The "PB and 'J'illy," for example, offers thick swirls of pale pink raspberry buttercream topped with a few more swirls of peanut-butter buttercream. A piece of peanut brittle sticks out of the top of the cupcake, chopped peanuts scattered around it. And that's just the frosting. The cake itself is vanilla cake flavored with peanut, with a dollop of raspberry jam in the center.
I wished there had been more than a dollop of that jam; it had a more natural raspberry flavor than the buttercream, which tasted of candy more than of fruit. Still, you can't argue with the pairing of peanut butter and jelly, especially when the peanut butter is bulked up with actual peanuts and peanut brittle.
The "Tiramisu" (offered only on Tuesday and Friday) is vanilla cake lightly flavored by espresso syrup and topped with cream-cheese icing and chocolate shavings. Tasty, though not much like tiramisu. Best of all was the "Carrot Cake," moist carrot cake accented with cinnamon and vanilla. The highlight here was slivers of candied carrot sticking out of the cream-cheese frosting: sweet, but with some depth, and gone in just a couple of bites.
One aspect bedeviled several of Jilly's cupcakes: good or very good frosting, but too-dry cake. So while the "Chocolate Thunder" offered a decadent blend of white chocolate mousse and milk chocolate buttercream, it also featured chocolate cake that, even with chocolate syrup and dark chocolate ganache filling, wasn't moist enough. Same went for the "PB and 'J'illy."
Most Jilly's cupcakes cost $3.50, though basic chocolate and vanilla cupcakes are $3, and the "Coffee Cake" is only $1.95. (I should mention that Jilly's also serves a small menu of breakfast and lunch fare. For this review, however, I restricted myself to the cupcakes.)
The Cupcakery
The Cupcakery is small and rather plain, a single room at the back of the Central West End's decidedly upscale Maryland Plaza development. It might remind you of a hole-in-the-wall coffee shop, minus all the chachkas: a few tables and chairs, a refrigerator filled with bottles of soda and water, a steaming espresso machine.
Oh, and the best cupcakes you've ever eaten.
The Cupcakery from the owners of the Cakery, in Dogtown has a small menu. There are five regular cupcakes and one or two weekly specials. All have one thing in common: The cake, whether vanilla, yellow or chocolate, is perfect, moist and flavorful. If one day the Cupcakery ran out of buttercream and could serve you only cake, you wouldn't mind.
Actually, two things in common: the cake and being an absolute steal at $2.25 each.
The frosting, while not as elaborate as Jilly's, is terrific. In truth, its simplicity is a virtue.

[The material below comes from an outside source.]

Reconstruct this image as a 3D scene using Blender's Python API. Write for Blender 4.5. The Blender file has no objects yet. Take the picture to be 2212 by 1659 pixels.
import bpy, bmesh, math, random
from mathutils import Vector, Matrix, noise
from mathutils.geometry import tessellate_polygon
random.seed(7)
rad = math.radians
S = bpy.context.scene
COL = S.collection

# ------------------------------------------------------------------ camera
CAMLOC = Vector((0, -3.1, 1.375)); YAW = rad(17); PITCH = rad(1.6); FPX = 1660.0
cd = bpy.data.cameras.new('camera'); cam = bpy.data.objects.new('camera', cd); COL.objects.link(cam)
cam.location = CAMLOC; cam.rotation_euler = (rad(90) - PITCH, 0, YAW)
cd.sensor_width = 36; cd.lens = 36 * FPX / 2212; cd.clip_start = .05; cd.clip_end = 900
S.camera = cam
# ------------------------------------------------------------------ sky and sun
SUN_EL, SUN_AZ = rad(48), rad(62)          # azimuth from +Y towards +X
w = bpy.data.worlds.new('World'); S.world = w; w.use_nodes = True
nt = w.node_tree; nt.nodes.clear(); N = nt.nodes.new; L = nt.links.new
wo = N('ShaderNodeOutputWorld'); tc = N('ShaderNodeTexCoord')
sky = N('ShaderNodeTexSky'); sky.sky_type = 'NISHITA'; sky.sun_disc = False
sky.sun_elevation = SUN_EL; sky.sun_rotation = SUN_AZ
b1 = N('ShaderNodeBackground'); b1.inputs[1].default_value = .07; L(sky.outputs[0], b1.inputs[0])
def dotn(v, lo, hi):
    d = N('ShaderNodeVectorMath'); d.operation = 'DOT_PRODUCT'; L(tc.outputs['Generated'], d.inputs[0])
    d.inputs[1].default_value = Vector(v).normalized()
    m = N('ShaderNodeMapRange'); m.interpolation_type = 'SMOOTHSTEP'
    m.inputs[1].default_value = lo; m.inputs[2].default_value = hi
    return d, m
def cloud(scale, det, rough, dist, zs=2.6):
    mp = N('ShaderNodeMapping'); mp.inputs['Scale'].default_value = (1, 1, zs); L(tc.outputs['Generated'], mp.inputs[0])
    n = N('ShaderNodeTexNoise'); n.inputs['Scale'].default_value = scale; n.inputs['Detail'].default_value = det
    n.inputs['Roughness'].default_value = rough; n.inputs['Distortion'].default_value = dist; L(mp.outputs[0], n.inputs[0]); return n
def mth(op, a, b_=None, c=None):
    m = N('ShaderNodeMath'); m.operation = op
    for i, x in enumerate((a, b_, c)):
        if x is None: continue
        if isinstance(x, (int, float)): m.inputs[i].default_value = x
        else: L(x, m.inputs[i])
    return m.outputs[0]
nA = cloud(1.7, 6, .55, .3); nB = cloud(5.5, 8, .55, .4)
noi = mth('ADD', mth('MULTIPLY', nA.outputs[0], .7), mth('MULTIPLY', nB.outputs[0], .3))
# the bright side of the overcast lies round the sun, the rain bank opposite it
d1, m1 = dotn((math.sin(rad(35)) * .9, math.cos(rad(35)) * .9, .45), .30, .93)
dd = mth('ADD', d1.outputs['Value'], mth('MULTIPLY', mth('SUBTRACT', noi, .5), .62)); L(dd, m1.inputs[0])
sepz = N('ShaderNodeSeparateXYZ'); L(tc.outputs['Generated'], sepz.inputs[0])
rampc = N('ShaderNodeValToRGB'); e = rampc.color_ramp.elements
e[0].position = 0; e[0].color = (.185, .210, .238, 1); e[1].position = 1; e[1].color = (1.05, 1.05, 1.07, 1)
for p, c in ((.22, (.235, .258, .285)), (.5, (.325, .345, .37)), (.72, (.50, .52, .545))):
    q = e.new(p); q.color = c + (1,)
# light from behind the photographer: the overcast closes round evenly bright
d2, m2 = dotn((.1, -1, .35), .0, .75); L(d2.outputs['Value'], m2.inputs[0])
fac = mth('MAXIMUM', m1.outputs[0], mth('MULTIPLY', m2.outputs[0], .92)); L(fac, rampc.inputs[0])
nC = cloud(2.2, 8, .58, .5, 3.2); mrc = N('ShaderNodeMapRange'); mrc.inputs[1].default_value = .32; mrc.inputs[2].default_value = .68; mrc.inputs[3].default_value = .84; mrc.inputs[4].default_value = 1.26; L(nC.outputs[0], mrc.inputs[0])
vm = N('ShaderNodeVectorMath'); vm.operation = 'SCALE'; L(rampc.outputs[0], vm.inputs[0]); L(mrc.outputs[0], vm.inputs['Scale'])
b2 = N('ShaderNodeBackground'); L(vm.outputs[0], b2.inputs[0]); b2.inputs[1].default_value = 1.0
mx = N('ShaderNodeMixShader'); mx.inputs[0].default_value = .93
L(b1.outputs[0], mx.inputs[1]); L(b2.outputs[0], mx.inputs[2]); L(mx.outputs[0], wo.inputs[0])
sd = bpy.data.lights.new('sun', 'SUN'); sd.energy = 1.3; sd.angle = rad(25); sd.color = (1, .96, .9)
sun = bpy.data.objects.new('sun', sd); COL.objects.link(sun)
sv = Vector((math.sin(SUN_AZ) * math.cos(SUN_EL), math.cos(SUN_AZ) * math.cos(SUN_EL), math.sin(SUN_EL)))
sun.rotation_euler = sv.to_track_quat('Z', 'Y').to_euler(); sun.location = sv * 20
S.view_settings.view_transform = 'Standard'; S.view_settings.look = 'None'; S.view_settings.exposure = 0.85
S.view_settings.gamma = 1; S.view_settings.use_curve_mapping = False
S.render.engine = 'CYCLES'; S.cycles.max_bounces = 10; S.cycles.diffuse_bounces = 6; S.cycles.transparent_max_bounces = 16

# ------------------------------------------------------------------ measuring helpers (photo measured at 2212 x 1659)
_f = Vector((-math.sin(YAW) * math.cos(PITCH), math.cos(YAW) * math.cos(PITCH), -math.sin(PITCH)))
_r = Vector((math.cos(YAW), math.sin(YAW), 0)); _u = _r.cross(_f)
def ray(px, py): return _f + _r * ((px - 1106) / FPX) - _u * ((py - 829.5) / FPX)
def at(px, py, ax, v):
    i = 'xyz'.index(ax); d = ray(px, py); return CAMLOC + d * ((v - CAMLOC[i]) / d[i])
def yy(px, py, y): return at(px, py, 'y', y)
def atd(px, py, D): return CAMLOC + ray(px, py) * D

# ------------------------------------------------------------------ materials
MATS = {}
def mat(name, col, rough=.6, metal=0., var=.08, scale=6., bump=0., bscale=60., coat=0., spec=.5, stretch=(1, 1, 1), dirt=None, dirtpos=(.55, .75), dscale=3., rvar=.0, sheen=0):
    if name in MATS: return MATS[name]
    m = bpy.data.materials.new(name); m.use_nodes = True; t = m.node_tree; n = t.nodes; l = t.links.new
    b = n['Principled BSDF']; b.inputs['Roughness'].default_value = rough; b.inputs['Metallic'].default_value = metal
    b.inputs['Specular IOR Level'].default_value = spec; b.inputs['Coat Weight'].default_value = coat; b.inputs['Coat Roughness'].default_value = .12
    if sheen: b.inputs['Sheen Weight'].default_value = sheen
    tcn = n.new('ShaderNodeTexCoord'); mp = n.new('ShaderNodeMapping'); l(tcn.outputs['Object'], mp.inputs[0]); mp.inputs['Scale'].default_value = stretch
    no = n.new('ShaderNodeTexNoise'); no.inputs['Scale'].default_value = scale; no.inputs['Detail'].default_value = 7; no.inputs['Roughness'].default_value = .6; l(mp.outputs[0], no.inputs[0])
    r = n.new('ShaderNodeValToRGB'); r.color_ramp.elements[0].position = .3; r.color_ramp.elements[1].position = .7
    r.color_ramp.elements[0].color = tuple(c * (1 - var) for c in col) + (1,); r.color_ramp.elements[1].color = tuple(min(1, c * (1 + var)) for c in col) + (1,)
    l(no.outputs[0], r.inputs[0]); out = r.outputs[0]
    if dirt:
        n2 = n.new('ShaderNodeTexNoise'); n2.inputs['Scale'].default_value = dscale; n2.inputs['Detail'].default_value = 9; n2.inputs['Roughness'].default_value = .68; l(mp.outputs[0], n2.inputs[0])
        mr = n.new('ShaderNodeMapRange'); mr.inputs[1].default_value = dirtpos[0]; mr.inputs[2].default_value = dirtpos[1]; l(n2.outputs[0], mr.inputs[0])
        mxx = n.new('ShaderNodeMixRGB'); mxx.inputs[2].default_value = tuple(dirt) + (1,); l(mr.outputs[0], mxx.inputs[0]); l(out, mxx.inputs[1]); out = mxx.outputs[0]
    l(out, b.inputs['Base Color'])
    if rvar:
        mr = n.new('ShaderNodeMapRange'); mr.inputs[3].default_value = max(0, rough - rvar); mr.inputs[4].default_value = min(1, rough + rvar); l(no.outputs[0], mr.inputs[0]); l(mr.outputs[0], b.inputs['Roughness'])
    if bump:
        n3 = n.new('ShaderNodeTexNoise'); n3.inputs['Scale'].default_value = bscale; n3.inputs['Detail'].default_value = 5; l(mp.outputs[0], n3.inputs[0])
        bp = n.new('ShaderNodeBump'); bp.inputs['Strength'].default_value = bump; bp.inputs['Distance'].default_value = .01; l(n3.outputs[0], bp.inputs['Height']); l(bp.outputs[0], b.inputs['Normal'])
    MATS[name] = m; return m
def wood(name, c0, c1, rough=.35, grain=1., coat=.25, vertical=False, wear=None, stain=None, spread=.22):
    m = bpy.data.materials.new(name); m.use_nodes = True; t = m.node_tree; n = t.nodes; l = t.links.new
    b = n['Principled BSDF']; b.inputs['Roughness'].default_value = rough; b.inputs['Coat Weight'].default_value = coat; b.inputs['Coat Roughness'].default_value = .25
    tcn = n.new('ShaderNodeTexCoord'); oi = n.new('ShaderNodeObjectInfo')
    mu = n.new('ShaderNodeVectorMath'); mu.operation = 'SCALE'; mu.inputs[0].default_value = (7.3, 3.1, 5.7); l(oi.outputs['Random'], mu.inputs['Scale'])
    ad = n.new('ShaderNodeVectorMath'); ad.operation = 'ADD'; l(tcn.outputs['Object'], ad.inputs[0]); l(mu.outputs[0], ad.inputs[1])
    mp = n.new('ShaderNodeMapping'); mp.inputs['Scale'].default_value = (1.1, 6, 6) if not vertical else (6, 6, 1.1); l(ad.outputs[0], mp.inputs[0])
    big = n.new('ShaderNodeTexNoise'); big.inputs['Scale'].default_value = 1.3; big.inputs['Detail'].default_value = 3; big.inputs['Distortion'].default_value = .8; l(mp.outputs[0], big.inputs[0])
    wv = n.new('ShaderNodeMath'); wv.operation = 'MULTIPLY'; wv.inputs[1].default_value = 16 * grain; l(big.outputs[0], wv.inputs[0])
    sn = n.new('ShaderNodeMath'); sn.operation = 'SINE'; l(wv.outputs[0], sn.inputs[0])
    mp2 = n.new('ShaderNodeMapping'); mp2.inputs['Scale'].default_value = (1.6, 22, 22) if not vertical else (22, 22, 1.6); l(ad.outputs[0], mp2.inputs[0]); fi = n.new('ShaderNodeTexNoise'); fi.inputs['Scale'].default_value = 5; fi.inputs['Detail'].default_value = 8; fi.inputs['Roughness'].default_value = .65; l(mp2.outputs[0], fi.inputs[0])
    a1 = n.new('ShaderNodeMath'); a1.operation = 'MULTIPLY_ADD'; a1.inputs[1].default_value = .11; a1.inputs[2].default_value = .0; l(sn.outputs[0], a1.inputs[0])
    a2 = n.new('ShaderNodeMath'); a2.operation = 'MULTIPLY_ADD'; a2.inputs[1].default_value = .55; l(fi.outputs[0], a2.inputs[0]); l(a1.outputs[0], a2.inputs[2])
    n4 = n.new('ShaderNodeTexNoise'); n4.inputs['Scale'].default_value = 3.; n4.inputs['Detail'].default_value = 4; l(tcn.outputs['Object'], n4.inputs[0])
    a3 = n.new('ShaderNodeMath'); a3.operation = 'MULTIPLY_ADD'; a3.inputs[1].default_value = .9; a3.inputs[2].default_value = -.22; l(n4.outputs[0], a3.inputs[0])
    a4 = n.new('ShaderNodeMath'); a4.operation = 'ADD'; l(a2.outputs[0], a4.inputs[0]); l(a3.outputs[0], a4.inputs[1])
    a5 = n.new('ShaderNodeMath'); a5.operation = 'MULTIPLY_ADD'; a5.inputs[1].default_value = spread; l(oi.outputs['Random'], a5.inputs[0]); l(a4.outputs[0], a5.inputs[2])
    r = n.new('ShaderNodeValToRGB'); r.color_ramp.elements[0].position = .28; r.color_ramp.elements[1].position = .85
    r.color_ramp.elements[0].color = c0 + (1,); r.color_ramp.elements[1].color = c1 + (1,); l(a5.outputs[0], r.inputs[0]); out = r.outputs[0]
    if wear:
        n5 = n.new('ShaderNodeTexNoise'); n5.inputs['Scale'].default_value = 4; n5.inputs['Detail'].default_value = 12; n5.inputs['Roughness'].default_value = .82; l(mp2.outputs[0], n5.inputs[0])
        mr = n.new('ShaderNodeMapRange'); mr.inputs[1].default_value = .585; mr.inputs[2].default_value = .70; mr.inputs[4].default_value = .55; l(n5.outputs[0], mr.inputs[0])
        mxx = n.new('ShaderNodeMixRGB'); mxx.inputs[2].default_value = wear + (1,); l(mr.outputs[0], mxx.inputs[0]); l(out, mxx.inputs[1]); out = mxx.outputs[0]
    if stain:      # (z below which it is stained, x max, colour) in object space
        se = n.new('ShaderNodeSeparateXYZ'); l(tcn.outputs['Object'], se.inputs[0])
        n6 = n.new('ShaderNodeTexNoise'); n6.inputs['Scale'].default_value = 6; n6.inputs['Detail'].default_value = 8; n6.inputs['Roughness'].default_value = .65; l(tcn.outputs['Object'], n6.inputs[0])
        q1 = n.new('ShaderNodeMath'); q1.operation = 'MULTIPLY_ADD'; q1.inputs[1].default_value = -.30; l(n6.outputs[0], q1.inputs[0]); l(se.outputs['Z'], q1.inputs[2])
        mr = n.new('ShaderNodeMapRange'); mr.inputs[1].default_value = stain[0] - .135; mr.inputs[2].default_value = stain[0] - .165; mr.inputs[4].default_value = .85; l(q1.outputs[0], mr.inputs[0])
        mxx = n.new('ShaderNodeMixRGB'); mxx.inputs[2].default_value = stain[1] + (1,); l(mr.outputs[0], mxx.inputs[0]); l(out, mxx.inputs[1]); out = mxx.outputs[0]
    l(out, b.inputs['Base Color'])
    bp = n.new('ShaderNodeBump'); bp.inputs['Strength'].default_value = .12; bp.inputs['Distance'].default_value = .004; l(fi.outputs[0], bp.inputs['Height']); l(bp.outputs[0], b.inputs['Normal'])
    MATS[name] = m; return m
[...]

The "Confetti" is the Platonic ideal of the birthday-party cupcake, French vanilla cake topped with luscious vanilla buttercream and, naturally, sprinkles (or "jimmies," as my wife insists on calling them). Likewise, the "Gold Rush" is yellow cake with chocolate buttercream, topped with a small tuile, while the "Double Chocolate" is dark chocolate cake with chocolate buttercream. Both are simple, but divine.
My favorite of the regular cupcakes is the "Peanut Butter Cup," dark chocolate cake topped with peanut-butter buttercream that tastes exactly like the peanut butter inside a Reese's Peanut Butter Cup. Pieces of an actual peanut-butter cup are crumbled over the frosting.
In spite of the fact that I'd already been fitted for my wedding suit, I tried not one, not two, but three of the Cupcakery's special cupcakes. The "Mocha Cappuccino" is chocolate cake topped with a silky cappuccino buttercream and a chocolate-covered espresso bean, which added a welcome depth of flavor to the sweet dessert. Likewise, the tart lemon candy atop the "Lemon Drop" cupcake was the perfect foil for the lemon buttercream (more like mild Meyer lemon than everyday lemon).
The holy grail was the "Red Velvet Cake," an alluring mixture of rich, lightly cocoa-flavored cake and cream-cheese frosting. The only thing that could have improved it might have been a Mellowcreme pumpkin on top. Or maybe I'm just weird that way.